THE GOOD HOUSING news last week was not just that the administration intends to seek a significant increase in the number of subsidized units for the poor this year, but that the White House itself made the announcement. This is a White House that puts its arm around such proposals only when convinced that they will be popular. The president has a Cartesian philosophy, though with a twist: "I poll, therefore I am." That an increase in the housing programs for the poor would be regarded as a political plus is a major change.

Only five years ago, this same White House contemplated abandoning the Department of Housing and Urban Development (HUD) and its programs. The Republicans had just jolted the Democrats -- surprised even themselves -- by winning control of both houses of Congress. They believed they had a mandate to shrink the government and were looking for whole departments to eliminate. Why not give them dysfunctional HUD, some White House aides mused aloud. To save the department, then-Secretary Henry Cisneros and a small group of aides produced in days a plan to redesign it. They were helped by the Democrats' loss, in that they were able to toss aside programs and regulations that had survived only because some senior congressional Democrat thought they were good ideas.
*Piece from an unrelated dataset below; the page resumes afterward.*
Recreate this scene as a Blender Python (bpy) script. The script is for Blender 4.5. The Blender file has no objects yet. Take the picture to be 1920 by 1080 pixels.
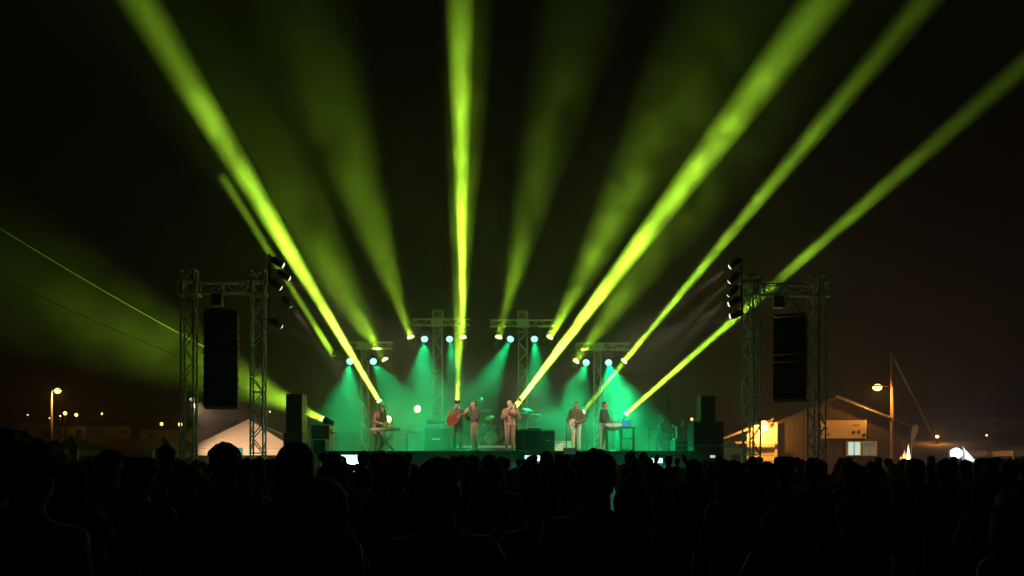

The redesigners, to serve their own policy purposes, went further in disestablishing some of HUD's traditional programs than even the Republicans were prepared to go. They called the Republicans' bluff by proposing to "voucherize" public housing -- put the public projects at the mercy of the marketplace by giving the tenants vouchers they could use to live in the projects or elsewhere, as they chose. The prospect of such a dispersal frightened suburbanites as much as it did big-city housing authorities, and the idea went nowhere. But it did succeed in giving some Republicans pause.

In the end, all their bravado to the contrary, they could think of no real alternative to the inherited programs, the largest of which -- a system of vouchers or rent stamps -- had been their own party's invention in the 1970s. They became, if not more supportive of the HUD programs, at least more acquiescent, even as Mr. Cisneros and his successor, Andrew Cuomo, supported changes aimed at reducing some of the programs' perverse side effects and improving their reputation.

Did the practice of housing the very poorest first cause too great a concentration of families with serious social problems in large housing projects? They'd ease the policy. Did the well-intentioned rule that tenants should be required to pay "only" 30 percent of their income in rent drive out the upwardly mobile, because 30 percent of every extra dollar earned went automatically to the housing authority? The secretaries would ease that constraint as well. An authorization bill was finally passed in the last Congress that sensibly altered inherited policy around the margins without abandoning the basic mission of housing the poor.

After four years of drought, the number of subsidized units again has been modestly increased in each of the past two years. The president proposes a larger, third increase in a row. The programs still would be growing slower than the need, as measured by the number of families poor enough to be eligible. And plainly the issue of segregation remains -- the problem of dispersal on which both Clinton-era secretaries have worked obliquely, mostly in vain. But housing is an area in which some useful compromises have occurred and genuine if modest progress has been made in an era of sharply divided government. Perhaps that's why, at budget time, it's no longer anathema.